How about his proposed policies for the UK should he win? You can start with the "Labour Party Manifesto," but you won't learn much there. It's mostly pieties and nostrums. "For the many, not the few." OK, then! When you actually get down to some specifics, its the same old government control of most of the economy that the left has been pushing for generations. A national investment bank! A "national education service" ("includes universal public childcare, the “progressive restoration” of free education, and quality apprenticeships")! Nationalize the electricity industry! Massively expand public housing ("building 1m new homes in five years, at least half of them council homes")! (Wasn't that the centerpiece of the Chavez program in Venezuela?) Make the tax system more "progressive"! Bring back rent control! (Can he learn from the New York experience that rent control gradually gets taken over by wealthy insiders who figure out how to game the system? No!)
Is there anything to this guy's proposed program other than the old statism strategies that have failed so badly time and time again? Well, there is the proposal to get to 60% "renewable" fuels by 2030 ("moving to a 'low-carbon economy' and green industries, in part via national investment bank"). There's no chance that will actually happen -- the technology doesn't exist -- but he could potentially achieve a quintupling of electricity bills by 2030 in the attempt to get there. How again is that "for the many"?
Despite Corbyn's seeming increasing control over the Labour Party, Rachel Sylvester reports in the Times of London on March 20 that his "anti-western bias" is so severe that "many of his MPs have concluded they can't help make him PM."

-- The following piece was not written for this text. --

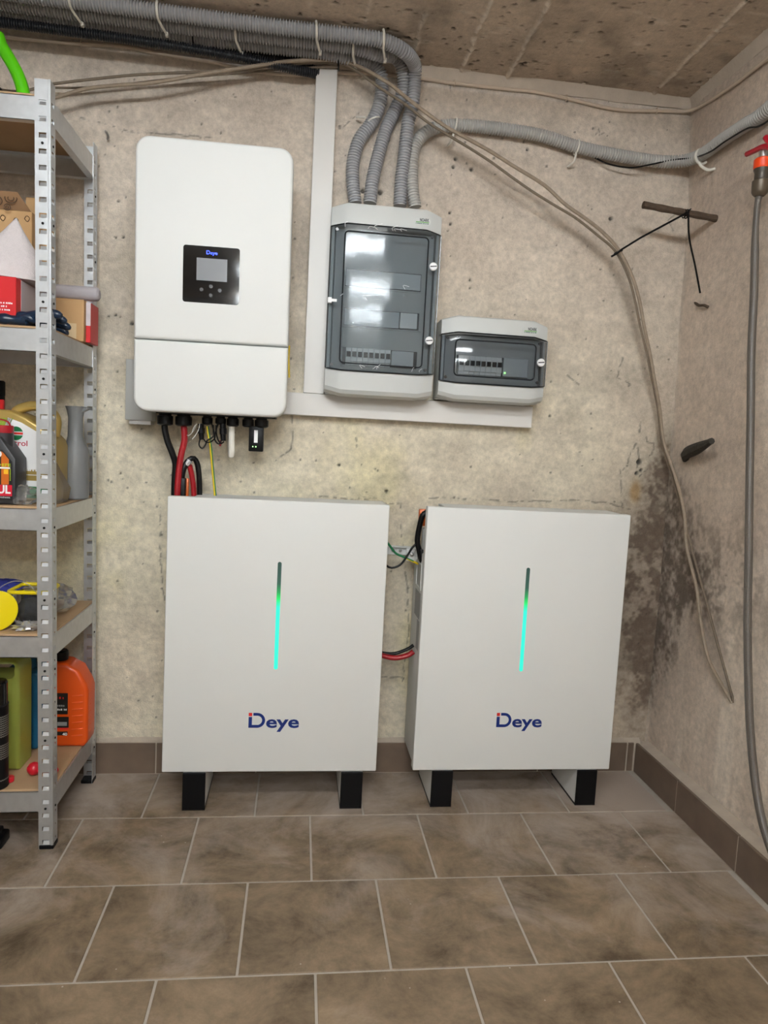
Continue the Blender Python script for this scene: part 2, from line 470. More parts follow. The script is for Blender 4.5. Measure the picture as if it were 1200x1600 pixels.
def back_pos(U, V):
    base, horiz, fine, warp, mold, dx = back_fields(U, V)
    y = (base-0.5)*0.010+(horiz-0.5)*0.004+(fine-0.5)*0.0022+(warp-0.5)*0.004+0.004
    for (a, b), r in PITW:
        if r > .0027: y = y+sstep(r*1.3, r*0.5, np.hypot(U-a, V-b))*0.012
    X = np.where(U > 1.0, U, U)
    # the last strip follows the leaning corner
    t = sstep(0.9, 1.25, U); X = U+t*(wall_x(V)-1.163)
    return X, np.maximum(y, 0.0005), V
us = np.concatenate([np.linspace(XL, -0.95, 24)[:-1], np.arange(-0.95, 1.25, 0.004)])
vs = np.concatenate([[-0.02], np.arange(0.0, 0.1, 0.02), np.arange(0.1, H+0.008, 0.004)])
wall_back = grid_obj('wall_back', us, vs, back_pos, back_col, PLASTER)

def right_fields(U, V):     # U is y (0 at the corner, negative towards the room)
    base = fbm(U+5, V, 2.0, 5, 211); streak = fbm(U*9, V*0.8, 2.0, 4, 231); fine = fbm(U, V, 32, 4, 251)
    dd = -U
    cw = 0.06+0.26*np.exp(-((V-0.72)/0.30)**2)
    env = np.exp(-(dd/cw)**2)*sstep(1.36, 0.95, V)*(0.4+0.6*sstep(0.15, 0.5, V))
    nn = 0.40*fbm(U, V, 9, 5, 271)+0.35*fbm(U, V, 28, 4, 275)+0.25*fbm(U, V, 80, 2, 277)
    mold = np.clip(env*0.40+sstep(0.40, 0.66, nn-0.17+0.24*env)*env**0.6*0.75, 0, 1)*(0.75+0.5*fbm(U, V, 50, 3, 279))
    m2 = np.exp(-((dd-0.42)/0.22)**2-((V-0.80)/0.20)**2)*sstep(0.46, 0.62, nn)*0.5
    return base, streak, fine, np.clip(mold+m2, 0, 1), dd
def right_col(U, V):
    base, streak, fine, mold, dd = right_fields(U, V)
    c1 = np.array([0.66, 0.555, 0.46]); c2 = np.array([0.80, 0.705, 0.60]); c3 = np.array([0.56, 0.46, 0.38])
    k = np.clip((base-0.35)*2.2, 0, 1)
    col = [c3[i]*(1-k)+c1[i]*k for i in range(3)]
    l = (0.25+sstep(0.45, 0.75, streak)*0.6)*sstep(1.2, 0.5, V)+sstep(0.62, 0.8, base)*0.4
    col = [col[i]*(1-l)+c2[i]*l for i in range(3)]
    ed = np.exp(-(dd/0.014)**2)*sstep(0.9, 1.2, V)*0.5
    col = [col[i]*(1-ed)+np.array([.62, .56, .49])[i]*ed for i in range(3)]
    col = [c*(0.93+0.14*fine)*(0.92+0.16*fbm(U, V, 14, 4, 261)) for c in col]
    fl = sstep(H-0.075, H-0.05, V)*0.45
    col = [col[i]*(1-fl)+np.array([.58, .51, .45])[i]*fl for i in range(3)]
    mc = np.array([0.105, 0.078, 0.058]); mm = mold*0.86
    return [np.clip(col[i]*(1-mm)+mc[i]*mm, 0.01, 0.85) for i in range(3)]
def right_pos(U, V):
    base, streak, fine, mold, dd = right_fields(U, V)
    x = wall_x(V)+np.where(dd < 0.02, 0, 1)*((base-0.5)*0.012+(streak-0.5)*0.004)*sstep(0.0, 0.1, dd)+(fine-0.5)*0.002
    return x, U, V
us = np.concatenate([np.arange(0.012, -1.3, -0.005), np.linspace(-1.3, YF, 40)])
vs = np.concatenate([[-0.02], np.arange(0.0, 0.1, 0.02), np.arange(0.1, H+0.008, 0.005)])
wall_right = grid_obj('wall_right', us, vs, right_pos, right_col, PLASTER)

def plain_col(U, V):
    b = fbm(U, V, 2, 5, 311); return [np.clip(c*(0.8+0.4*b), 0, .8) for c in (0.54, 0.51, 0.47)]
wall_left = grid_obj('wall_left', np.linspace(YF, 0.01, 60), np.linspace(-0.02, H, 40),
                     lambda U, V: (XL+(fbm(U, V, 3, 4, 331)-0.5)*0.01, U, V), plain_col, PLASTER)
wall_front = grid_obj('wall_front', np.linspace(XL, 1.25, 60), np.linspace(-0.02, H, 40),
                      lambda U, V: (U, YF+(fbm(U, V, 3, 4, 351)-0.5)*0.01, V), plain_col, PLASTER)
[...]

For years, Mr. Corbyn has campaigned against Nato and romanticized dictatorships in Cuba and Venezuela that favored Russia over America. His press spokesman Seumas Milne once wrote that: "For all its brutalities and failures, communism in the Soviet Union, eastern Europe and elsewhere delivered rapid industrialization, mass education, job security and huge advances in social and gender equality."
Yes, this is what the UK currently has on offer as the best alternative to the Conservatives.